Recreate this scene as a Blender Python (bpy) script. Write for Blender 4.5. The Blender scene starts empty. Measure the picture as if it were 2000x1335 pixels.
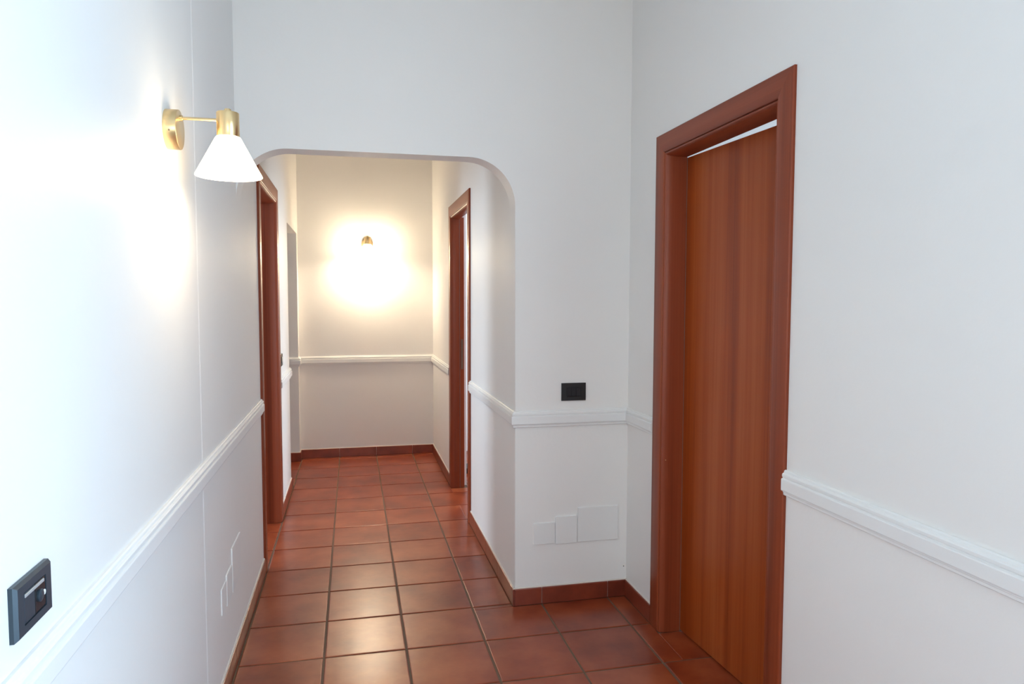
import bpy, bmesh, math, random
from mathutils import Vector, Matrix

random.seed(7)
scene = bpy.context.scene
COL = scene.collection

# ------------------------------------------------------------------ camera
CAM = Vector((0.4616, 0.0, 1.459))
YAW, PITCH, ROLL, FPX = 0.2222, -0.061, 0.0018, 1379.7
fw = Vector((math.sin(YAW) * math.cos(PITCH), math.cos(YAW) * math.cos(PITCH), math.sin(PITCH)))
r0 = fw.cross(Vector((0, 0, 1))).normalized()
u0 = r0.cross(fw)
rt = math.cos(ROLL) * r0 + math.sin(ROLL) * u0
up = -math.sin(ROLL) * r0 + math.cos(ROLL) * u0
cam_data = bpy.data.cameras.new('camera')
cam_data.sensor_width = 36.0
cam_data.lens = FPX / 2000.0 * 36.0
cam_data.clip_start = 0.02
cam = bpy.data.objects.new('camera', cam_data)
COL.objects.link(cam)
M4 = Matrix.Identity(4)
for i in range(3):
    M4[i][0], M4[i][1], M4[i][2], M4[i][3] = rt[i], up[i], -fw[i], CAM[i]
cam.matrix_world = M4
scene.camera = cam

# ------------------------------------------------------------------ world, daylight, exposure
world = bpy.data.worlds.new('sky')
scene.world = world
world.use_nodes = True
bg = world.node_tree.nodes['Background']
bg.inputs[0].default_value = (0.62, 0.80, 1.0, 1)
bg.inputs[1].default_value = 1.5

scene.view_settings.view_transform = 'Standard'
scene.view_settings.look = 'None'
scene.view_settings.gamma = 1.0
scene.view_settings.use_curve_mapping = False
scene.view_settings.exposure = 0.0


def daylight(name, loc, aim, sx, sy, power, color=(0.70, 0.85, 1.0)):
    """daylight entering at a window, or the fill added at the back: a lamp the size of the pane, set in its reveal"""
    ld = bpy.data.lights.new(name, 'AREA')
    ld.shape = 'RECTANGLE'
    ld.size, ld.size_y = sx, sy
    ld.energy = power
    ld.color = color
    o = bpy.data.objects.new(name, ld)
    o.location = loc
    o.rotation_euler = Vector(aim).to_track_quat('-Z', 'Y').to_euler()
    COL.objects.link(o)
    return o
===
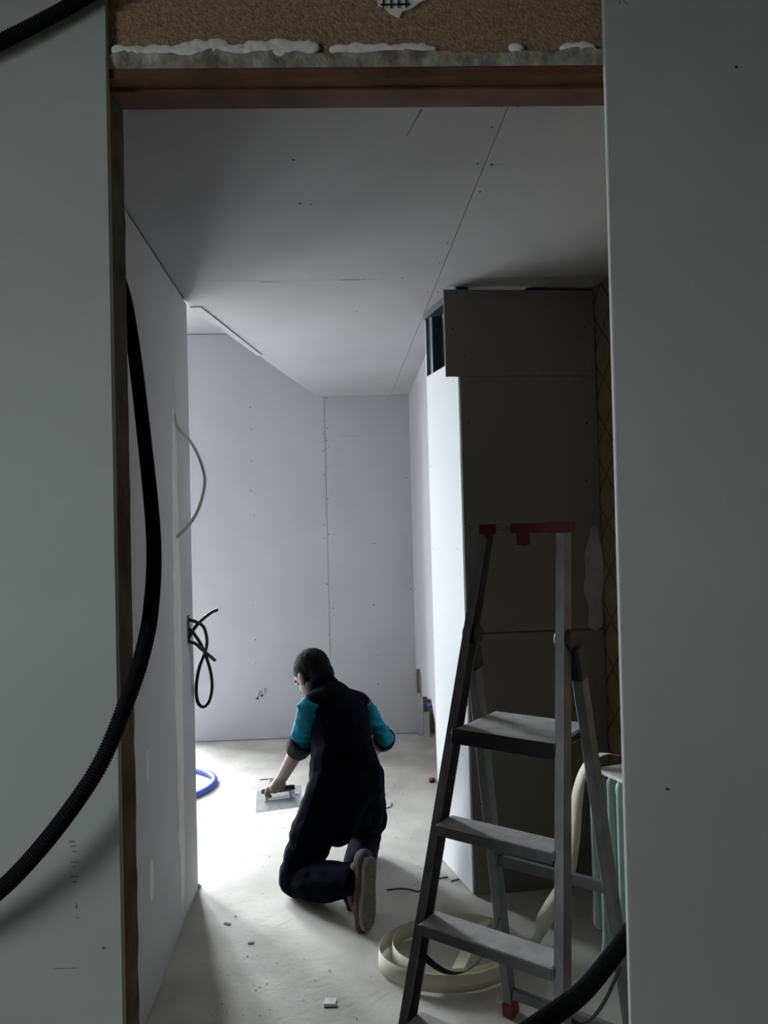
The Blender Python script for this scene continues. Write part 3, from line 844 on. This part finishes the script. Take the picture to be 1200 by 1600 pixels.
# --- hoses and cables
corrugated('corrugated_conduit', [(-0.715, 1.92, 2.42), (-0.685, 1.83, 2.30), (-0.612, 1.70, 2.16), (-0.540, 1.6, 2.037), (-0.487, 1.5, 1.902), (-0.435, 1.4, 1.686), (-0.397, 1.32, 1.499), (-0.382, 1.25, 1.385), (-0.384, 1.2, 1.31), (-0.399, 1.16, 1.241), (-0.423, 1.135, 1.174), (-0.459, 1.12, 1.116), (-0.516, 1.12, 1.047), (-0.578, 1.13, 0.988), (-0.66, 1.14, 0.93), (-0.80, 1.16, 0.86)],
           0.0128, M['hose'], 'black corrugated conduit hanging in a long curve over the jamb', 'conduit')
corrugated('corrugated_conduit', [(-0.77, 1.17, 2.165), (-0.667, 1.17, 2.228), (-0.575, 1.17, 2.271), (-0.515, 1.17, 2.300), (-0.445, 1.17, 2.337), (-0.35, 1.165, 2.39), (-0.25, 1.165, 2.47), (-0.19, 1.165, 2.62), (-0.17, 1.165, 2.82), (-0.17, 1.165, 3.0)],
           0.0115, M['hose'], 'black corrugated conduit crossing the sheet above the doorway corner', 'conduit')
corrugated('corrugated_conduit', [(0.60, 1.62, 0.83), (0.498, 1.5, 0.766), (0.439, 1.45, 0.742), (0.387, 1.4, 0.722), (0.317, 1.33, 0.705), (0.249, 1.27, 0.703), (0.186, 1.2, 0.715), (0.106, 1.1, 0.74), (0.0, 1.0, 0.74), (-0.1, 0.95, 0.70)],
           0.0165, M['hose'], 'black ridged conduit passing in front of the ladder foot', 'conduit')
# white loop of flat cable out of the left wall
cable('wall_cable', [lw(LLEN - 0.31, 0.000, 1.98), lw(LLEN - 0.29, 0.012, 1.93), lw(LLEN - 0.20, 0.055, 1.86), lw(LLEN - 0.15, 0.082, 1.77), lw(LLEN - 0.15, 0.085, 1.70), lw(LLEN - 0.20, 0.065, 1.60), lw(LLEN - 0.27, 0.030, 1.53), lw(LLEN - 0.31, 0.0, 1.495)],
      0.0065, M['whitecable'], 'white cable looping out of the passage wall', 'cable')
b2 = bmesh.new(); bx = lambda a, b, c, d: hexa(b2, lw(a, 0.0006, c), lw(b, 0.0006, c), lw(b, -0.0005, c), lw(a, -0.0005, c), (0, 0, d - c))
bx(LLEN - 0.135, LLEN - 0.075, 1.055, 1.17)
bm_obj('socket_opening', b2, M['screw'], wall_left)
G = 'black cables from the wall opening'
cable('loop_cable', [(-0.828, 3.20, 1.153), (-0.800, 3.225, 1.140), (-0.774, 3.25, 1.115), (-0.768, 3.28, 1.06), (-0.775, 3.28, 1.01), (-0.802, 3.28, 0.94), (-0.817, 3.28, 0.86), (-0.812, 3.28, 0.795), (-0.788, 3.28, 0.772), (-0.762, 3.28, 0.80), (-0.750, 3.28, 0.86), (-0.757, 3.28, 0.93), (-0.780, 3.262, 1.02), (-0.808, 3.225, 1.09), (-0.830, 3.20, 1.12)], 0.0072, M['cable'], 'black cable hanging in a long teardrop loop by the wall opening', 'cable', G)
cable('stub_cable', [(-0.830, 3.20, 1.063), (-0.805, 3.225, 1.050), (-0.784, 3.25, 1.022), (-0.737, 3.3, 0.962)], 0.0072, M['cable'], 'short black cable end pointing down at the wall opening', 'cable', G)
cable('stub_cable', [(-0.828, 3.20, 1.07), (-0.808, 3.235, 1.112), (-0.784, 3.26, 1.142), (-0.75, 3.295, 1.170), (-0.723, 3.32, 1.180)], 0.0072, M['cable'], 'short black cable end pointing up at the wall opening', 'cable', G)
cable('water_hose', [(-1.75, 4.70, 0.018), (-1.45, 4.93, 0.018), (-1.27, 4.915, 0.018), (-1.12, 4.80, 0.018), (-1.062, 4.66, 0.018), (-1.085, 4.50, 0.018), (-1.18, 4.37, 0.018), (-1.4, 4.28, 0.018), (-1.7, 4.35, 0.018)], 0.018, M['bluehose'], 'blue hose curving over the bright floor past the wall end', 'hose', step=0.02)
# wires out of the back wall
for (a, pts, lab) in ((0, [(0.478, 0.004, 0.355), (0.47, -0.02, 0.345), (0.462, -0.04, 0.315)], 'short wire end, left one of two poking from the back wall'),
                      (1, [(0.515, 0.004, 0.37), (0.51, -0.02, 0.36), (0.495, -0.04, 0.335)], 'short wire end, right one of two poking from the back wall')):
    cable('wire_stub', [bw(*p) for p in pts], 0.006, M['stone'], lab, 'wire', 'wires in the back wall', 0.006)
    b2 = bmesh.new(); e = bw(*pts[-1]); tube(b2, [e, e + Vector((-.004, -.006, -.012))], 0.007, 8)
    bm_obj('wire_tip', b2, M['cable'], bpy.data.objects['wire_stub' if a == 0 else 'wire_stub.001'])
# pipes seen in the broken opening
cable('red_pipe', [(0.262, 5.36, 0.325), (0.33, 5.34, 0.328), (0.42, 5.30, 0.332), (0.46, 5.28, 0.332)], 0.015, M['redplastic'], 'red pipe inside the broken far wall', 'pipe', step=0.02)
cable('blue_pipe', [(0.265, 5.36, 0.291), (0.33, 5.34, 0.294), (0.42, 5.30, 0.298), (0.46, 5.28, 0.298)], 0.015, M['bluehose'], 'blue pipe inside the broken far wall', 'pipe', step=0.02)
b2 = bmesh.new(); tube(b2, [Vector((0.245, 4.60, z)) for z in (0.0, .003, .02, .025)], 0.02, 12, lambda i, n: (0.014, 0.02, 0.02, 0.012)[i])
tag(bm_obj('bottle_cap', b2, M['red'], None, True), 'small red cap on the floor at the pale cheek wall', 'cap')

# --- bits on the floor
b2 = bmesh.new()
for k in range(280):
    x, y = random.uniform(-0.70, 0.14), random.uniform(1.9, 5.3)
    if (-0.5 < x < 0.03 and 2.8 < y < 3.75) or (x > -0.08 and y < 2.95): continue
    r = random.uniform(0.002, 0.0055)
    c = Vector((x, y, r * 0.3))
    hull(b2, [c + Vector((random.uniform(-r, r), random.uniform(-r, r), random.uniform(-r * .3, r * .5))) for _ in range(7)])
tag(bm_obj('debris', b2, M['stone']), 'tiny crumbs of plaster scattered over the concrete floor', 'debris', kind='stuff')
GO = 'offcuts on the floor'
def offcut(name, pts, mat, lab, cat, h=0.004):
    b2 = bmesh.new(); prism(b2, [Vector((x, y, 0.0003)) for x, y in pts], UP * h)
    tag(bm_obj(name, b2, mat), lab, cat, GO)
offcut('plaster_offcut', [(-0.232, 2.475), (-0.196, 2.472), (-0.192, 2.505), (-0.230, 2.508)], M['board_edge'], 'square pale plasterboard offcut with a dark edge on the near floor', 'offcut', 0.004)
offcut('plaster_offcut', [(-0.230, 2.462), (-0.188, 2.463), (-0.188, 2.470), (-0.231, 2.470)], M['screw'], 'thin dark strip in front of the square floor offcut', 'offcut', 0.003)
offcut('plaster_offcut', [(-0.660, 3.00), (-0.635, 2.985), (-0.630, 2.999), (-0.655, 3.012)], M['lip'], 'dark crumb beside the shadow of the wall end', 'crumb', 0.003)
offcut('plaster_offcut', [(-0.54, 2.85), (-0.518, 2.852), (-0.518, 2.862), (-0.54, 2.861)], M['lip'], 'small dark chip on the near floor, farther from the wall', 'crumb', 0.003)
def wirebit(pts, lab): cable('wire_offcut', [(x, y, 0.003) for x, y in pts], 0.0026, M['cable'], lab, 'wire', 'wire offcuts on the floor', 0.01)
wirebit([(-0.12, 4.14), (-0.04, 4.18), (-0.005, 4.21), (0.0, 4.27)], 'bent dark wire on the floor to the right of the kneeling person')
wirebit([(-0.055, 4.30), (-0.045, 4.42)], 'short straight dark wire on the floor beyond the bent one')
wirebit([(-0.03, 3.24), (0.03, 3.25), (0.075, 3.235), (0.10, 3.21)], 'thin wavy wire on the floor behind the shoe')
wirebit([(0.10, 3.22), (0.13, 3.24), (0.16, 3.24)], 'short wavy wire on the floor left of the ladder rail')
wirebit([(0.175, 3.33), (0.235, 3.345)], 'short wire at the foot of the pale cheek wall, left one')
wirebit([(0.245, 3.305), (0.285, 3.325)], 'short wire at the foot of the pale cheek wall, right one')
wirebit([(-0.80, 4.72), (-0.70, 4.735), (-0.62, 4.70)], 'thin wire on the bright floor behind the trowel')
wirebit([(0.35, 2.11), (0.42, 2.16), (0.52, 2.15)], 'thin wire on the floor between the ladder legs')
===
Required work
Repeat only the lines from the one holding "Recreate this scene" to the one holding "scene.view_settings.exposure = 0.0", both ends included, and drop the images.

Right answer
Recreate this scene as a Blender Python (bpy) script. Write for Blender 4.5. The Blender scene starts empty. Measure the picture as if it were 2000x1335 pixels.
import bpy, bmesh, math, random
from mathutils import Vector, Matrix

random.seed(7)
scene = bpy.context.scene
COL = scene.collection

# ------------------------------------------------------------------ camera
CAM = Vector((0.4616, 0.0, 1.459))
YAW, PITCH, ROLL, FPX = 0.2222, -0.061, 0.0018, 1379.7
fw = Vector((math.sin(YAW) * math.cos(PITCH), math.cos(YAW) * math.cos(PITCH), math.sin(PITCH)))
r0 = fw.cross(Vector((0, 0, 1))).normalized()
u0 = r0.cross(fw)
rt = math.cos(ROLL) * r0 + math.sin(ROLL) * u0
up = -math.sin(ROLL) * r0 + math.cos(ROLL) * u0
cam_data = bpy.data.cameras.new('camera')
cam_data.sensor_width = 36.0
cam_data.lens = FPX / 2000.0 * 36.0
cam_data.clip_start = 0.02
cam = bpy.data.objects.new('camera', cam_data)
COL.objects.link(cam)
M4 = Matrix.Identity(4)
for i in range(3):
    M4[i][0], M4[i][1], M4[i][2], M4[i][3] = rt[i], up[i], -fw[i], CAM[i]
cam.matrix_world = M4
scene.camera = cam

# ------------------------------------------------------------------ world, daylight, exposure
world = bpy.data.worlds.new('sky')
scene.world = world
world.use_nodes = True
bg = world.node_tree.nodes['Background']
bg.inputs[0].default_value = (0.62, 0.80, 1.0, 1)
bg.inputs[1].default_value = 1.5

scene.view_settings.view_transform = 'Standard'
scene.view_settings.look = 'None'
scene.view_settings.gamma = 1.0
scene.view_settings.use_curve_mapping = False
scene.view_settings.exposure = 0.0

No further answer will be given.